Einen Vorstandsvorsitzenden hat die Baywa derzeit nicht: Ende Oktober verließ der bisherige Konzernchef Marcus Pöllinger nach nur eineinhalb Jahren an der Spitze das Unternehmen vorzeitig.

Die aus der Genossenschaftsbewegung hervorgegangene Baywa ist der größte deutsche Agrarhändler und für Landwirtschaft und Lebensmittelversorgung vor allem im Süden und Osten Deutschlands von Bedeutung. Weitere Geschäftsfelder sind erneuerbare Energien und Bau. Die Baywa-Führungsetage geht nach wie vor davon aus, dass eine „nachhaltige Sanierung“ möglich ist. Zieldatum für die Gesundung des Konzerns ist das Jahr 2027, wie der Quartalsmitteilung zu entnehmen. Hauptaktionäre sind die Beteiligungsgesellschaften der Volks- und Raiffeisenbanken in Bayern und Österreich.

Eigentümer geben Hilfskredite

Der Umsatz sank von Anfang Januar bis Ende September um knapp 12 Prozent auf 16 Milliarden Euro. Das Ergebnis vor Zinsen und Steuern (EBIT) brach in dem Zeitraum von plus 215 Millionen im Vorjahreszeitraum auf minus 78 Millionen Euro ein, laut Baywa hauptsächlich verursacht durch hohe Einbußen im Geschäft mit erneuerbaren Energien. Letzteres wird geführt von der ebenfalls in stürmische See geratenen Tochter Baywa r.e., an der neben dem Münchner Mutterkonzern die Schweizer Investmentgesellschaft Energy Infrastructure Partners beteiligt ist. Die zwei Hauptaktionäre und das Schweizer Unternehmen haben die Baywa zum Stichtag 30. September mit Darlehen von 157 Millionen Euro gestützt.

Hoffnung auf bessere Zahlen im letzten Quartal

Grundlage der Sanierung des Baywa-Konzerns soll ein Gutachten werden, dessen endgültige Fassung im Dezember vorliegen soll. Bereits bekannt ist, dass die Gutachter umfangreiche Sparmaßnahmen aus und Verkäufe einzelner Geschäftsbereiche empfehlen werden. Für das Schlussquartal erwartet der Baywa-Vorstand um den von der Unternehmensberatung Alix Partners geholten Sanierer Michael Baur bereits „mehr Stabilität“ in den einzelnen Geschäftsfeldern, wie es in der Quartalsmitteilung hieß.

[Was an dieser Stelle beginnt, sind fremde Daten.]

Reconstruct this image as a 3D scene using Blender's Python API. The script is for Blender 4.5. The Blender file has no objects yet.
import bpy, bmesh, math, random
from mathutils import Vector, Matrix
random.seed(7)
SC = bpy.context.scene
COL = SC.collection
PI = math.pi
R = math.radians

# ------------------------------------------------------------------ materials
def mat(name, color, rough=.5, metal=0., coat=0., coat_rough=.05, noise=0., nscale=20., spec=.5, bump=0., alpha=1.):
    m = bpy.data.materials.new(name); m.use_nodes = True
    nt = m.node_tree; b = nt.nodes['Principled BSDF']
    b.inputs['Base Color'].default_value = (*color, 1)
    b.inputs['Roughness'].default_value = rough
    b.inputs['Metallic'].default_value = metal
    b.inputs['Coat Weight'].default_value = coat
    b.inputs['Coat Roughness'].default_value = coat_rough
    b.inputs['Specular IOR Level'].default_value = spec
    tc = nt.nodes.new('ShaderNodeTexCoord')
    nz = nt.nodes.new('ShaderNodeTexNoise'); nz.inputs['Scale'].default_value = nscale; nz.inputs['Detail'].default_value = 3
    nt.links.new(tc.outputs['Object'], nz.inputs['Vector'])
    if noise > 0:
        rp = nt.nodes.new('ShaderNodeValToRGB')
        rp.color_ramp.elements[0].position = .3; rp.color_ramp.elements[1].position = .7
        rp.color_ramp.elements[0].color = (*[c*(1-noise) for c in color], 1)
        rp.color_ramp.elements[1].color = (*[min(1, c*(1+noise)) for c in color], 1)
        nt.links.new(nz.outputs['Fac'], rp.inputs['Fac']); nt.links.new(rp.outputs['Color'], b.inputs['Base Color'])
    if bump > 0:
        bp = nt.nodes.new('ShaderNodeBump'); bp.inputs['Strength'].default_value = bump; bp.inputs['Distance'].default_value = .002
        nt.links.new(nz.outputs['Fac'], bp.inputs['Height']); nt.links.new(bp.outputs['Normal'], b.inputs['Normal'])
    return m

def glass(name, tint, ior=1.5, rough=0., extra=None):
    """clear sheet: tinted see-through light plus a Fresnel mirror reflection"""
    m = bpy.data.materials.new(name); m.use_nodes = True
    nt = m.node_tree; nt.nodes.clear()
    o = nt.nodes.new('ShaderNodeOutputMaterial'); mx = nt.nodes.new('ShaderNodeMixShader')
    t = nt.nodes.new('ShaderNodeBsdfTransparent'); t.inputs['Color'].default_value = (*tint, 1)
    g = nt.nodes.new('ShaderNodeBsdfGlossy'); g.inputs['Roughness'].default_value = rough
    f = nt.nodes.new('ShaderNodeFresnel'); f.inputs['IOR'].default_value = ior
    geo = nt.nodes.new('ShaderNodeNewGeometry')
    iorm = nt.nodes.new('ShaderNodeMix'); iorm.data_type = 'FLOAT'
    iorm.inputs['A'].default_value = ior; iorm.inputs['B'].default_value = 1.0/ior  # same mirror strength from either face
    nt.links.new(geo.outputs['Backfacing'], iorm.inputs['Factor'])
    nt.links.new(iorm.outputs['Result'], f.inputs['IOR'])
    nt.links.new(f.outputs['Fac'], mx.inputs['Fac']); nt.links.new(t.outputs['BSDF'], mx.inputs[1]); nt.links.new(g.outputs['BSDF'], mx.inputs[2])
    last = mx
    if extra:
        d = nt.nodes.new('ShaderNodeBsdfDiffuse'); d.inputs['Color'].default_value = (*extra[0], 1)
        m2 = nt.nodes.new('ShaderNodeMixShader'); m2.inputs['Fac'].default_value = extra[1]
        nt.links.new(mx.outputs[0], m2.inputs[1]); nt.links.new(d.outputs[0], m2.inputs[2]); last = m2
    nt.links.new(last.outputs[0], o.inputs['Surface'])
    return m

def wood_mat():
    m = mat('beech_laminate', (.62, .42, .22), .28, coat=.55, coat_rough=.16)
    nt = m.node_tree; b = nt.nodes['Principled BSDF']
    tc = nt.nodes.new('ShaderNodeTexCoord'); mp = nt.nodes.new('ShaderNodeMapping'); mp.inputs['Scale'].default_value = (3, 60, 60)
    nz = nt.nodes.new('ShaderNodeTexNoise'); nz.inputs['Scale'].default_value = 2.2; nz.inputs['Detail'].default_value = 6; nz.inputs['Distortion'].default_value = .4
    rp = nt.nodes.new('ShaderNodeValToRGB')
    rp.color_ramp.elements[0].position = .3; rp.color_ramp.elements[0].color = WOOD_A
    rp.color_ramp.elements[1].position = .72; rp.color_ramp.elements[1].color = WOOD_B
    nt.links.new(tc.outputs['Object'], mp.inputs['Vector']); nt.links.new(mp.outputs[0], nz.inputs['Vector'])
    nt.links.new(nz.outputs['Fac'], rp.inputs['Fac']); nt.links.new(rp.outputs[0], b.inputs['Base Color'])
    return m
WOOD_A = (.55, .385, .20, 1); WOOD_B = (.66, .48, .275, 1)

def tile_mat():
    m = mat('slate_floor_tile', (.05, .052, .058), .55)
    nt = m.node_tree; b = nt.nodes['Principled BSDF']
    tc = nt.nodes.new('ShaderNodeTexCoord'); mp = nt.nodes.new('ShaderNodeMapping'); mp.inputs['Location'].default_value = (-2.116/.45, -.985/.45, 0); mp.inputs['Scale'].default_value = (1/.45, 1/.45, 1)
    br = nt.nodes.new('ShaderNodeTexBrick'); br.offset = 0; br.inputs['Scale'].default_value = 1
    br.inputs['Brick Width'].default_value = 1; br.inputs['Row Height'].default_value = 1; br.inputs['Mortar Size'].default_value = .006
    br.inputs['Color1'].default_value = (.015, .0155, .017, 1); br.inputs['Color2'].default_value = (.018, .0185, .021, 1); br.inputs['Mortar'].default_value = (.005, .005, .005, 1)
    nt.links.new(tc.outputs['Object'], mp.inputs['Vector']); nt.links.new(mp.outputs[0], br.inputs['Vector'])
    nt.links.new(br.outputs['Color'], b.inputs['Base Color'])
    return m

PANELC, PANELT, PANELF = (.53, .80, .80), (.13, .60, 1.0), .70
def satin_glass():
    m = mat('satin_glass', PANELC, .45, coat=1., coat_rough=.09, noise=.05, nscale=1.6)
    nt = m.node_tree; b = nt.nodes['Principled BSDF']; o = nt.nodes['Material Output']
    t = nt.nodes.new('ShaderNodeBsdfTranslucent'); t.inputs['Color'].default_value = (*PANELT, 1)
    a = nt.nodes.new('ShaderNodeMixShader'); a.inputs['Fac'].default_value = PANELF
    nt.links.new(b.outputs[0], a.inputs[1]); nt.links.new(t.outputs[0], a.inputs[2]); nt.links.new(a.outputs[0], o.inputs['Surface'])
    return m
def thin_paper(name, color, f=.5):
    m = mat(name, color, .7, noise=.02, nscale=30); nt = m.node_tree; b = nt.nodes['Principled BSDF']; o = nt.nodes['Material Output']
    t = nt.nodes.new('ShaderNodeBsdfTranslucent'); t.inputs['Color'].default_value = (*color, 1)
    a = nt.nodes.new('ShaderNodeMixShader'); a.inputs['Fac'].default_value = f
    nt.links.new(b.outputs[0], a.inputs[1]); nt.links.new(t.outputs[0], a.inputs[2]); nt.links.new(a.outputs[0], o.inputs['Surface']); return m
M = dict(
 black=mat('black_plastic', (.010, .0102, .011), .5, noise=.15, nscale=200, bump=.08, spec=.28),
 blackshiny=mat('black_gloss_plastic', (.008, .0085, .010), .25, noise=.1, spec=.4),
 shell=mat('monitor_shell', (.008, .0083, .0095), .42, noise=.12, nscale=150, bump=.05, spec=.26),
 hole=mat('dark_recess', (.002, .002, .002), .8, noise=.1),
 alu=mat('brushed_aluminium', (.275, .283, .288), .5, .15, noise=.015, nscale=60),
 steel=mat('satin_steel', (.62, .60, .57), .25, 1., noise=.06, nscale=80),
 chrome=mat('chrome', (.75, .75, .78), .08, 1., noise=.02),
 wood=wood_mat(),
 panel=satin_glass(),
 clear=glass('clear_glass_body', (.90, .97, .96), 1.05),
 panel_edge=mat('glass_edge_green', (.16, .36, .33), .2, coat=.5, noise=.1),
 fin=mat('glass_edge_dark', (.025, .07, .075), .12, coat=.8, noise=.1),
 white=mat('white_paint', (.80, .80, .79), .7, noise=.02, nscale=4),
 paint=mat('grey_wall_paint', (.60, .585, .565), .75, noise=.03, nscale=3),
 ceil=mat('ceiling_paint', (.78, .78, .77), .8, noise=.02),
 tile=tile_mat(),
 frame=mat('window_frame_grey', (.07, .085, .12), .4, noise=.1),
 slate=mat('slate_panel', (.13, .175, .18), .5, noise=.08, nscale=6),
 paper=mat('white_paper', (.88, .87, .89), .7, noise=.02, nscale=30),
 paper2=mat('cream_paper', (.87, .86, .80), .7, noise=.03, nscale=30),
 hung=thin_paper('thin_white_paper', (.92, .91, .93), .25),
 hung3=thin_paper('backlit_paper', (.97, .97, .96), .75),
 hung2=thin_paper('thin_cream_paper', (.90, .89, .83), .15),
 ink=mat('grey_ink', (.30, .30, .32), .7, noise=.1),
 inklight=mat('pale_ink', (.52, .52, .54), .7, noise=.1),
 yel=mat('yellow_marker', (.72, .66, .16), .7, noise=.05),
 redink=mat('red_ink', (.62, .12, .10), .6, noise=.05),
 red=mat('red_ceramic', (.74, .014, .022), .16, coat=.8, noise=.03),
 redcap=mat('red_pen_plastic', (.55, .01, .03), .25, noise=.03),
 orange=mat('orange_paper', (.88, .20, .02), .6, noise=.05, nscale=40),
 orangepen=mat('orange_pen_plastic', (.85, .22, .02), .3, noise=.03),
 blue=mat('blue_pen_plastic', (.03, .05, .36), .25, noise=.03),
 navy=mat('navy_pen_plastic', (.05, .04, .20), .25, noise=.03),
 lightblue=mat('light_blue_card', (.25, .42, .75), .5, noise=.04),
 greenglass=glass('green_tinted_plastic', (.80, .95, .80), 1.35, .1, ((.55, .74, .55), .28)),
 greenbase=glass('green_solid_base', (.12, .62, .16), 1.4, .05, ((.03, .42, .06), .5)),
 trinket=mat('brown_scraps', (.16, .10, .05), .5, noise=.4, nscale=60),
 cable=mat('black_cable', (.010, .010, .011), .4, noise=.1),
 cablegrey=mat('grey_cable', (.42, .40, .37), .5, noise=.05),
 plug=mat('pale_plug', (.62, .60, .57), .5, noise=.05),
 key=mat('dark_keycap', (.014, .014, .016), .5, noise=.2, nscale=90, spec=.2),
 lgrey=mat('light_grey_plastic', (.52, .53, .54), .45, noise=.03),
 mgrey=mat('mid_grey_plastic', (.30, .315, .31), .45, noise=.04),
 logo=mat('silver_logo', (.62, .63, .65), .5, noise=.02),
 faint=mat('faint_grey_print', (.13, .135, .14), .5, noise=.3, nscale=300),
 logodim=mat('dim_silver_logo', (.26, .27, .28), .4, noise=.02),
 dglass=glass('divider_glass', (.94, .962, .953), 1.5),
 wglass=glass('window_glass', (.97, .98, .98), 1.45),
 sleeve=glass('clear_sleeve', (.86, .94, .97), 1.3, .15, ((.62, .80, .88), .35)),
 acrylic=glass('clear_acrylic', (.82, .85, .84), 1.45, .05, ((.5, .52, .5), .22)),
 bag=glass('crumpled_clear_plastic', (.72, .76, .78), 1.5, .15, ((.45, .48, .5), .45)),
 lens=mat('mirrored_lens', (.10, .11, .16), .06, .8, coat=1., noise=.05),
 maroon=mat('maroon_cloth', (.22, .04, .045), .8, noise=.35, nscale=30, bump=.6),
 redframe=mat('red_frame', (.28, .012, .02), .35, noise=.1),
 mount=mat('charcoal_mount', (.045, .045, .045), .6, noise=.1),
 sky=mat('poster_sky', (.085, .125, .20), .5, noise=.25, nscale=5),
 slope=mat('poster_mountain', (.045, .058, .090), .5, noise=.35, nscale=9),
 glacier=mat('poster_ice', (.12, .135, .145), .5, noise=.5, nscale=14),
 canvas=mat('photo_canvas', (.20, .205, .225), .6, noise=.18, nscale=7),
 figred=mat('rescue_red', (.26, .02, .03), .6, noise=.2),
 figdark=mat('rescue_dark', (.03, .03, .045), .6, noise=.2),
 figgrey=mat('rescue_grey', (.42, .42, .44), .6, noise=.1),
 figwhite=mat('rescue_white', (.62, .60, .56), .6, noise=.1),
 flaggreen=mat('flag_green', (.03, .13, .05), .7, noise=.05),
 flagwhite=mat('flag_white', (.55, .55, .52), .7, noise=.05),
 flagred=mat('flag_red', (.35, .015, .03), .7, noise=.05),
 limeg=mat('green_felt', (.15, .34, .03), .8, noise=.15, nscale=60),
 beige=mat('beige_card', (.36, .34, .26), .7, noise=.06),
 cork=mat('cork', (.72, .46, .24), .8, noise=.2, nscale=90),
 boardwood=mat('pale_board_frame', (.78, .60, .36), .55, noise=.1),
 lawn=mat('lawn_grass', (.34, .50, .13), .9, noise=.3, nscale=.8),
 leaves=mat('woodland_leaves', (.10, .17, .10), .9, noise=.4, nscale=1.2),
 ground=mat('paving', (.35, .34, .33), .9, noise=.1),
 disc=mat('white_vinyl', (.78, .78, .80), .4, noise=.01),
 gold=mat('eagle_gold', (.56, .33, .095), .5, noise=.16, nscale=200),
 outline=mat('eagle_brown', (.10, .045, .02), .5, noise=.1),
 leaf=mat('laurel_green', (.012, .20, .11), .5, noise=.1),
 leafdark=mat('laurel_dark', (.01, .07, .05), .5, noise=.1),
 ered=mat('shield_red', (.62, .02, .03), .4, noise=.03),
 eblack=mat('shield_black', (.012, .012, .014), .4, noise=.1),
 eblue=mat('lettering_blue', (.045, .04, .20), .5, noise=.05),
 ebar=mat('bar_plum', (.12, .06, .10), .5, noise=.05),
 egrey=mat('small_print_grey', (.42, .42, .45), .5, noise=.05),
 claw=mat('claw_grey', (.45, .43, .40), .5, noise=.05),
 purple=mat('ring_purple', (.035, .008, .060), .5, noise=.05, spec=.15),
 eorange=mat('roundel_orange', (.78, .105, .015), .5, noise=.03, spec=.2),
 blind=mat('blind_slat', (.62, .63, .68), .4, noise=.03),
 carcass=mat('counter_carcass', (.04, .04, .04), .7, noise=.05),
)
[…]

Zwei schlechte Nachrichten in einer Woche

Das Unternehmen ächzt unter Schulden in Milliardenhöhe, zum Großteil die Erblast einer auf Kredit finanzierten rapiden Expansion in der Amtszeit des 2023 verabschiedeten früheren Vorstandschefs Klaus Josef Lutz. Die sehr hohen Verluste in den ersten neun Monaten sind die zweite schlechte Nachricht in dieser Woche: Erst am Montag hatte die Finanzaufsicht Bafin publik gemacht, dass sie den Jahresüberschluss 2023 überprüft, weil das Unternehmen möglicherweise seine finanziellen Risiken schönte.

Sanierungsgutachten verunsichert Baywa-Kundschaft

Verschärft wird die Baywa-Krise durch die schwache Weltkonjunktur. In den ersten neun Monaten liefen sowohl das Agrargeschäft als auch die erneuerbaren Energien großenteils schlecht, Zuwächse gab es lediglich im Obst- und Gemüsehandel sowie beim Verkauf von Landmaschinen. Und nicht zuletzt hat die Sanierung als solche zunächst die Probleme vergrößert. Demnach führte allein die Ankündigung des Sanierungsgutachtens im Sommer zu Unsicherheiten bei Kunden und Lieferanten. Das trug wiederum zu den Umsatzrückgängen bei.